Privilege Escalation in FreeBSD - 343

ZDI - Lucas LeongPosted 5 Years Ago
  • FreeBSD is a unix strand of OS. chroot is a system call is that meant to restrict access to the rest of the file system. In essence, it gives the user a pseudo-root directory. This is commonly referred to as chroot jail.
  • The FTP daemon for FreeBSD had an option to use chroot a user into a particular part of the file system. This is where the bug exists! Who would think to find a privilege escalation in a chrooted FTP implementation!?
  • The logic checks to see if the chrdir (chroot directory) is accessible. If this fails, it jumps to some unintended code at a goto label. Now, ftpd still awaits a new login, but the connection is already locked inside the chroot jail from the previous logic. This causes incorrect behavior during the next login attempt on that connection.
  • An attacker can make chdir fail by using chmod 0. Why is having this fail useful? The ftpd itself gets trapped in chroot jail!

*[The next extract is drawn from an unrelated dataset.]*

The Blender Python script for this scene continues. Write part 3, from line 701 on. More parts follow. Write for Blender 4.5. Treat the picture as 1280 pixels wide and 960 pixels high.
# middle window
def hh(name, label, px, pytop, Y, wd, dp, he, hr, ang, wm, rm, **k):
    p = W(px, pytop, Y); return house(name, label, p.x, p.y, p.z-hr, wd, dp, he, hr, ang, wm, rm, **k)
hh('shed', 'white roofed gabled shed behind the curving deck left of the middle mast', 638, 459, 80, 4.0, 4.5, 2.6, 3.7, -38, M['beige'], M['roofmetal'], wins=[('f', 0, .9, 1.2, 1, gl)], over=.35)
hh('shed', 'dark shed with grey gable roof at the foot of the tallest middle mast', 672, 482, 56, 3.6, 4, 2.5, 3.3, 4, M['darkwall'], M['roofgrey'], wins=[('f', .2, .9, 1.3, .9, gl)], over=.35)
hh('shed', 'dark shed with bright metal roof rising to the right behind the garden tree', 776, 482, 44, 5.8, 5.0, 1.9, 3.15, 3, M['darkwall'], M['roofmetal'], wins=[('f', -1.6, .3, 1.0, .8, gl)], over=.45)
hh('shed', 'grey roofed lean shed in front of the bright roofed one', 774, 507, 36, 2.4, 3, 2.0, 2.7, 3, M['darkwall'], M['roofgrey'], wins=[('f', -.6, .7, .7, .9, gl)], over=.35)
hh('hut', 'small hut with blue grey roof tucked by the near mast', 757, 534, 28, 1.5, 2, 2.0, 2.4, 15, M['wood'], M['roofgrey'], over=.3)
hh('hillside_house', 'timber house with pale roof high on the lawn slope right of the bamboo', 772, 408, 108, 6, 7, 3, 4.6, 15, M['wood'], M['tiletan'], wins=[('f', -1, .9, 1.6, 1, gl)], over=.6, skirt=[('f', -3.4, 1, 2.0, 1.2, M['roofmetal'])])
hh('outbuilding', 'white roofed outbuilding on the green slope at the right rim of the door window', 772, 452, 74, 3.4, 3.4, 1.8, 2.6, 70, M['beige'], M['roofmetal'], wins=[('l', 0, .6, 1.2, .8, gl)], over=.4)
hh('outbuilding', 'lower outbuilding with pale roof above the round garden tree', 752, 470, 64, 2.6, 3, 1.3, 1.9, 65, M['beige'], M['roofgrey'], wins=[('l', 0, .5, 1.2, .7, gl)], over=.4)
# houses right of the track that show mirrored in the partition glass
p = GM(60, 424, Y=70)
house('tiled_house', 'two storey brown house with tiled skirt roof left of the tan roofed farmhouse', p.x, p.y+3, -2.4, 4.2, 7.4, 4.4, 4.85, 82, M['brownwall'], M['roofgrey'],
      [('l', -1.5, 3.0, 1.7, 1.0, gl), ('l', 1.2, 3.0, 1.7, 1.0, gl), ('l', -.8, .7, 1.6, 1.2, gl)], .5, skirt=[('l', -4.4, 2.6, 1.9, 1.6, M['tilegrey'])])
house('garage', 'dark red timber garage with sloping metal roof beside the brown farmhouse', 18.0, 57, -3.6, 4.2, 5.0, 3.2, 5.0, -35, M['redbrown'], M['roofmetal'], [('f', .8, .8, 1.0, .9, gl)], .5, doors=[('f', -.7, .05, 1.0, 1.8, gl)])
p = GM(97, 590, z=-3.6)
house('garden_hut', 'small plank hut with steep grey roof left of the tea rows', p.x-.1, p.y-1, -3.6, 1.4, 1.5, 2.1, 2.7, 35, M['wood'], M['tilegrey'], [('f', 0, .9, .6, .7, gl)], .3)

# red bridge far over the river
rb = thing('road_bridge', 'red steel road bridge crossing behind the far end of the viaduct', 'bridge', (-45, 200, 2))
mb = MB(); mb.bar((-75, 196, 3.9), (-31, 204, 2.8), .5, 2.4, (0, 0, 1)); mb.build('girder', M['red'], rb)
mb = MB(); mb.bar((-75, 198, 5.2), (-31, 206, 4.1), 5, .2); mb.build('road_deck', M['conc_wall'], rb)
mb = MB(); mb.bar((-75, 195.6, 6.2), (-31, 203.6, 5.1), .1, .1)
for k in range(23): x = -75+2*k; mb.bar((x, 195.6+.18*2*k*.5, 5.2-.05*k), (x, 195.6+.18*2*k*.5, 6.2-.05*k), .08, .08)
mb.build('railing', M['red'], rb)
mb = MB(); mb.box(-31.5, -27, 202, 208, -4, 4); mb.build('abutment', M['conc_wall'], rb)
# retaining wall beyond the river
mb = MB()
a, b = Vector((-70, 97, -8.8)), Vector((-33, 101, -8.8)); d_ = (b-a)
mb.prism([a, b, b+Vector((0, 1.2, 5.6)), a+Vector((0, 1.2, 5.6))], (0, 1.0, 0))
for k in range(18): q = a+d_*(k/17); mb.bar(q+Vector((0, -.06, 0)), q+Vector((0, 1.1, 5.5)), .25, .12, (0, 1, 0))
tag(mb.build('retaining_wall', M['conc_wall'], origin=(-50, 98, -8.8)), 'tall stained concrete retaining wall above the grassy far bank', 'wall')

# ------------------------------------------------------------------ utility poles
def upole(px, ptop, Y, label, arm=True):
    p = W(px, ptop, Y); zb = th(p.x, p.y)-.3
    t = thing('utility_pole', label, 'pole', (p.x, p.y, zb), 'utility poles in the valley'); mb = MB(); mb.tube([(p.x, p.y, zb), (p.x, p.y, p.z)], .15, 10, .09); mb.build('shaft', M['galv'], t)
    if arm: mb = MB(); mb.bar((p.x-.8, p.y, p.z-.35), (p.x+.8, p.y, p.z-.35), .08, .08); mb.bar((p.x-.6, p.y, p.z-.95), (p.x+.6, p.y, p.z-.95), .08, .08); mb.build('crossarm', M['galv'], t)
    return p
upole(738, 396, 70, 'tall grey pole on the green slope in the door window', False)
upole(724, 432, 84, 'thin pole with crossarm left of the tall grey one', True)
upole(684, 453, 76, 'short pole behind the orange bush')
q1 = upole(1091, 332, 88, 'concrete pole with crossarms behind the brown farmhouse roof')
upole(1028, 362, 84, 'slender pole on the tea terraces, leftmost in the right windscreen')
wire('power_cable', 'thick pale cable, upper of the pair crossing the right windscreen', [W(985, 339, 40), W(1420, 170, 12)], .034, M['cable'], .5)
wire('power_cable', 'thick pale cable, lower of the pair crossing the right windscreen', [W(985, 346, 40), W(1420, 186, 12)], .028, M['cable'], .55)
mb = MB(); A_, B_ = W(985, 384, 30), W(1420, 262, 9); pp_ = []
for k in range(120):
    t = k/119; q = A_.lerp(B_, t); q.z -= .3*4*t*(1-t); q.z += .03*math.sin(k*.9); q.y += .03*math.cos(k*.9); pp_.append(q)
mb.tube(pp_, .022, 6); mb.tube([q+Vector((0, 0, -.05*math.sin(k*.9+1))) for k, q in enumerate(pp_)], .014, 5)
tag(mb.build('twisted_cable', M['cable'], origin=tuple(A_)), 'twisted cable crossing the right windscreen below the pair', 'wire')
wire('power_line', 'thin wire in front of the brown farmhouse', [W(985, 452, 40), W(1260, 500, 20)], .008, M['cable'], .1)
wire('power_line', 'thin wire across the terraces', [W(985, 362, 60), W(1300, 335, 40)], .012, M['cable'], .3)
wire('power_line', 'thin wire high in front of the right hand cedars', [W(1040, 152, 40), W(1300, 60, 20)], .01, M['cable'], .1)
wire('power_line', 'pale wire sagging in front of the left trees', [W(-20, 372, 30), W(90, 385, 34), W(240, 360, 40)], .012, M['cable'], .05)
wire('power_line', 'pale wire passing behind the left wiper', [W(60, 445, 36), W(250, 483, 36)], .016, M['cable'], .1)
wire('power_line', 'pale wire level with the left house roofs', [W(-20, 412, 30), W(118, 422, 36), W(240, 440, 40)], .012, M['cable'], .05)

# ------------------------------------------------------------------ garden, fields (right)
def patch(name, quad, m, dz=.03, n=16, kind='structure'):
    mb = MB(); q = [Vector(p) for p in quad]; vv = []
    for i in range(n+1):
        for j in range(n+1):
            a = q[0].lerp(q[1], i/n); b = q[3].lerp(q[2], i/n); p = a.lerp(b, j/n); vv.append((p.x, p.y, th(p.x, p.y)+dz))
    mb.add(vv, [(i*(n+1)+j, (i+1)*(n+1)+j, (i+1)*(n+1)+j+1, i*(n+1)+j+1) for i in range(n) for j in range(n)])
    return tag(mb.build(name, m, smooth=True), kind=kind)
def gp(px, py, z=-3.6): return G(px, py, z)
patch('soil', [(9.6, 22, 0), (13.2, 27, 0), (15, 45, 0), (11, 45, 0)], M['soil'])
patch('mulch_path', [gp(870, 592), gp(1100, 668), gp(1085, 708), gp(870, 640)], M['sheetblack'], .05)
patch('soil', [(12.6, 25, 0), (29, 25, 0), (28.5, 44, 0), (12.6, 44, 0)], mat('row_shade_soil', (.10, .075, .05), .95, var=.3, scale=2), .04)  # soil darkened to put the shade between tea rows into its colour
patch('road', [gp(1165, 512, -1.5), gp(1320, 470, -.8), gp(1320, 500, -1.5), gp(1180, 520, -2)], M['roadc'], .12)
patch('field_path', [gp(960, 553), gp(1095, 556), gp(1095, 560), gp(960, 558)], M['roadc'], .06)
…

  • So, later, when authentication checks are done, they are done within the chrooted directory! This means that we can control the root credentials being used, on the next authentication login.
  • Now, we can upload libraries that act as replacements to normal daemon libraries. If we add a reverse shell to one of these, we end up as the non-chrooted root user!
  • To me, the interesting part was that this issue was created because of a failure in one of the commands, while the other one succeeded. Just because you catch an error, does not mean that it is handled properly!